> Instructions to follow
Output, word for word, every line from the start of the listing down to and including the line that contains "for i,t in enumerate(TANKS): build_tank(t,i)"; include nothing else.

> Given material
## begin

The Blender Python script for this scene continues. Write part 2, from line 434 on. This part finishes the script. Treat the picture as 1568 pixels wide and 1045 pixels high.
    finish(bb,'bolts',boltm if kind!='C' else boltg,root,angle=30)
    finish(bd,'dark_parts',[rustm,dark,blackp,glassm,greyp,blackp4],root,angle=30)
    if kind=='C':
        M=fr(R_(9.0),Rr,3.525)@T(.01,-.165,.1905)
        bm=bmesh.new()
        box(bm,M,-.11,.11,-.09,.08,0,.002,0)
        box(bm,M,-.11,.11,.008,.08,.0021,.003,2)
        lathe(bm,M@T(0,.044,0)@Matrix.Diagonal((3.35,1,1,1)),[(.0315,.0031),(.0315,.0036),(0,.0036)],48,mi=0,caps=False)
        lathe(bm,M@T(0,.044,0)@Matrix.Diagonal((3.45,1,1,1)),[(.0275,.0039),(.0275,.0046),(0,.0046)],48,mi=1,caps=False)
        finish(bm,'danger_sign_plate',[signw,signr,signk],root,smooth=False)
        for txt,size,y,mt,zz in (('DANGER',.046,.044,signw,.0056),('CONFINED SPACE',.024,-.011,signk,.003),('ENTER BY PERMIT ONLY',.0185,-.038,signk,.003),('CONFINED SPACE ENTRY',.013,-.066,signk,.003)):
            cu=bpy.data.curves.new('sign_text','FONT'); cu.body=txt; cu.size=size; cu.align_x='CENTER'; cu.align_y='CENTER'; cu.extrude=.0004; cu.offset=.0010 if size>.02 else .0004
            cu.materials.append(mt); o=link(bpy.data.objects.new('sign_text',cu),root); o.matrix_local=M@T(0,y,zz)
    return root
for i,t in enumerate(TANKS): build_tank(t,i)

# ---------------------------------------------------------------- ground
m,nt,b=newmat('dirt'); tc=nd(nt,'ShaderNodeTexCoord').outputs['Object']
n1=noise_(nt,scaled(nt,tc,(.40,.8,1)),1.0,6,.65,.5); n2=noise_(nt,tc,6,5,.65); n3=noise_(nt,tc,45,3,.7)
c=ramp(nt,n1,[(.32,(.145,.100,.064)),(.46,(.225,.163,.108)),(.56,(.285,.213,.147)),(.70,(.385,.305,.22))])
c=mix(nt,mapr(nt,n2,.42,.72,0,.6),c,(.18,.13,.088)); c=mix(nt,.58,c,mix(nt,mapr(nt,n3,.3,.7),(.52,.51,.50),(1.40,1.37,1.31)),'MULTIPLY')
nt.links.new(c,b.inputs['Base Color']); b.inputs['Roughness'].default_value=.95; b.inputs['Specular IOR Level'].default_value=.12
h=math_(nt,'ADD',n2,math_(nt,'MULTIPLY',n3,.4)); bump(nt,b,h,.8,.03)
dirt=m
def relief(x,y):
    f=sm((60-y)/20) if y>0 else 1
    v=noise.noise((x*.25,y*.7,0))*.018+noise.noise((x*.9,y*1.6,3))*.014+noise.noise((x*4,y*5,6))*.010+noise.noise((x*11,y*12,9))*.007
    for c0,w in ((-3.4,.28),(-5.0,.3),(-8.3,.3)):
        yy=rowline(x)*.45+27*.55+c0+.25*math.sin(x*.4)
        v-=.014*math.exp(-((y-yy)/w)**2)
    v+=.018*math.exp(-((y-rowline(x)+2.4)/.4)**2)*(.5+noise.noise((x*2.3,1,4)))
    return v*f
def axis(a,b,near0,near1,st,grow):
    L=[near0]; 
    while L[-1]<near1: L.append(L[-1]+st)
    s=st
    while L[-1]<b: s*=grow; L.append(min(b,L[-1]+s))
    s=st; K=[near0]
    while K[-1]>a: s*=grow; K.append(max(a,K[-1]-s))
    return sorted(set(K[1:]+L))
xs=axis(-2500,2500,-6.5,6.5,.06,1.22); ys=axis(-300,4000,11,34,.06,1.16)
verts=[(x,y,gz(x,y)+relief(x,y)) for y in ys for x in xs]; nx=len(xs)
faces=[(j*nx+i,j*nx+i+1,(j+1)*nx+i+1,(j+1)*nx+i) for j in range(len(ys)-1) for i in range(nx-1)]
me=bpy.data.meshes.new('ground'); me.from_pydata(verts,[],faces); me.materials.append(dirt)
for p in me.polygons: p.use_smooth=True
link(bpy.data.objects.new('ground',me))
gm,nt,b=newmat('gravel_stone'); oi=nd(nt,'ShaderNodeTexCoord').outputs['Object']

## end

> Exercise answer
The Blender Python script for this scene continues. Write part 2, from line 434 on. This part finishes the script. Treat the picture as 1568 pixels wide and 1045 pixels high.
    finish(bb,'bolts',boltm if kind!='C' else boltg,root,angle=30)
    finish(bd,'dark_parts',[rustm,dark,blackp,glassm,greyp,blackp4],root,angle=30)
    if kind=='C':
        M=fr(R_(9.0),Rr,3.525)@T(.01,-.165,.1905)
        bm=bmesh.new()
        box(bm,M,-.11,.11,-.09,.08,0,.002,0)
        box(bm,M,-.11,.11,.008,.08,.0021,.003,2)
        lathe(bm,M@T(0,.044,0)@Matrix.Diagonal((3.35,1,1,1)),[(.0315,.0031),(.0315,.0036),(0,.0036)],48,mi=0,caps=False)
        lathe(bm,M@T(0,.044,0)@Matrix.Diagonal((3.45,1,1,1)),[(.0275,.0039),(.0275,.0046),(0,.0046)],48,mi=1,caps=False)
        finish(bm,'danger_sign_plate',[signw,signr,signk],root,smooth=False)
        for txt,size,y,mt,zz in (('DANGER',.046,.044,signw,.0056),('CONFINED SPACE',.024,-.011,signk,.003),('ENTER BY PERMIT ONLY',.0185,-.038,signk,.003),('CONFINED SPACE ENTRY',.013,-.066,signk,.003)):
            cu=bpy.data.curves.new('sign_text','FONT'); cu.body=txt; cu.size=size; cu.align_x='CENTER'; cu.align_y='CENTER'; cu.extrude=.0004; cu.offset=.0010 if size>.02 else .0004
            cu.materials.append(mt); o=link(bpy.data.objects.new('sign_text',cu),root); o.matrix_local=M@T(0,y,zz)
    return root
for i,t in enumerate(TANKS): build_tank(t,i)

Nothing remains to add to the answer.